I agree with betty boop that aggressiveness seems to be built into the larger system and weve discussed a number of examples.
With regard to the cosmos, Ive raised the mysterious asymmetry of matter to anti-matter and wondered whether a geometric variation at inception (big bang) would be the first indicator of aggression sort of a cosmic "will to live".
Admittedly, I was already interested in the possibility of unexplored geometric cause. On the one hand, there is the unexpected mirror symmetry in string theory and on the other, the speculation that geometry may give rise to strings.
Certainly that is true - and to that I would add, not by itself.

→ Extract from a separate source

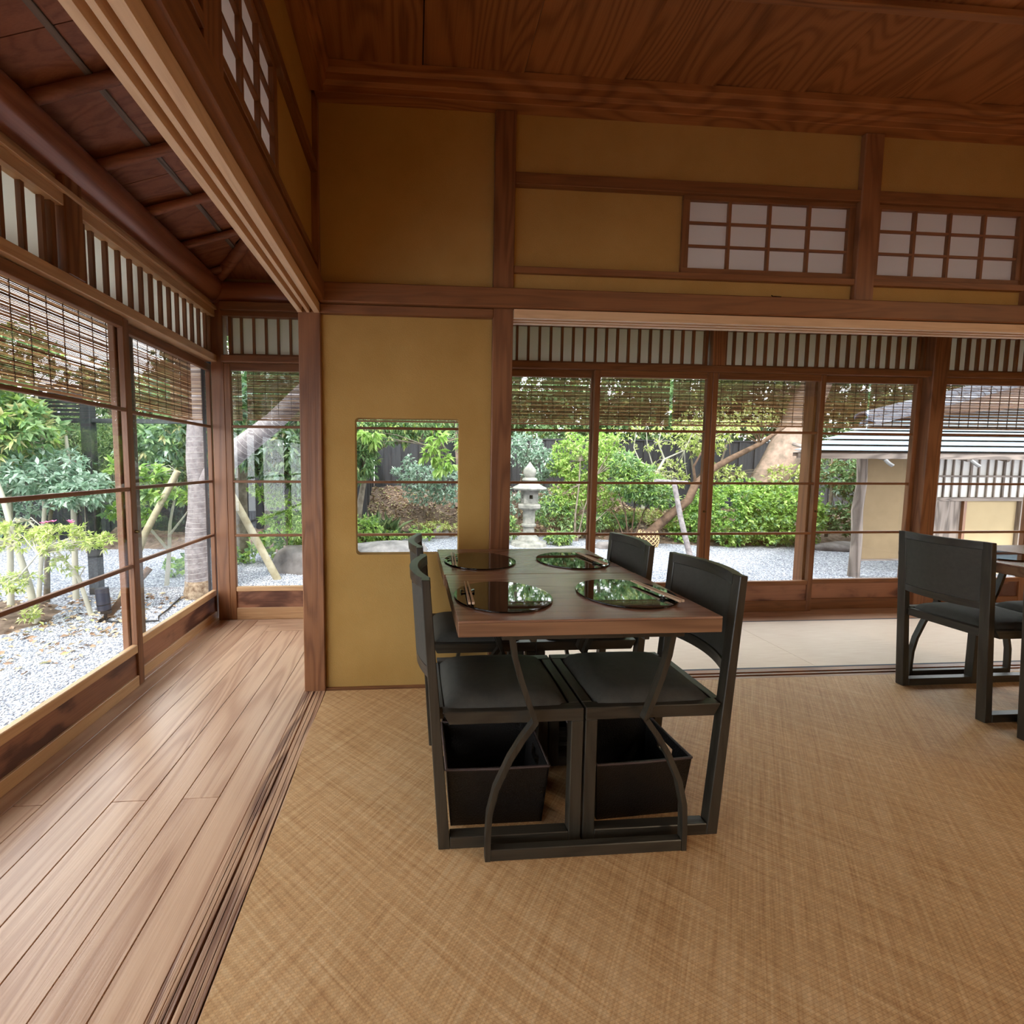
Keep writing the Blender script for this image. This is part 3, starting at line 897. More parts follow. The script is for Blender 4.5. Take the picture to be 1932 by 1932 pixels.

However, if the asymmetry is indeed part of a greater system - as tortoise mentioned at post 475 noise in the Shannon model may not necessarily be random if it is part of a greater system - then perhaps the asymmetry ought to be recorded like a pixel on our screen of evidence?
In the end, if a picture emerges from all the evidence, we may have cause to suspect a bias causing the aggression (fecundity principle, I like to paraphrase as will to live) - right from the very beginning of space/time.
Such a bias could be physically caused by a field (inter-dimensional geometry) expressing higher dimensional mathematical structures (Tegmark).
Notwithstanding that, one cannot speak of such things without thinking of God - particularly if the picture indicates aggression overwhelmingly in one direction (intent) as the fecundity principle suggests.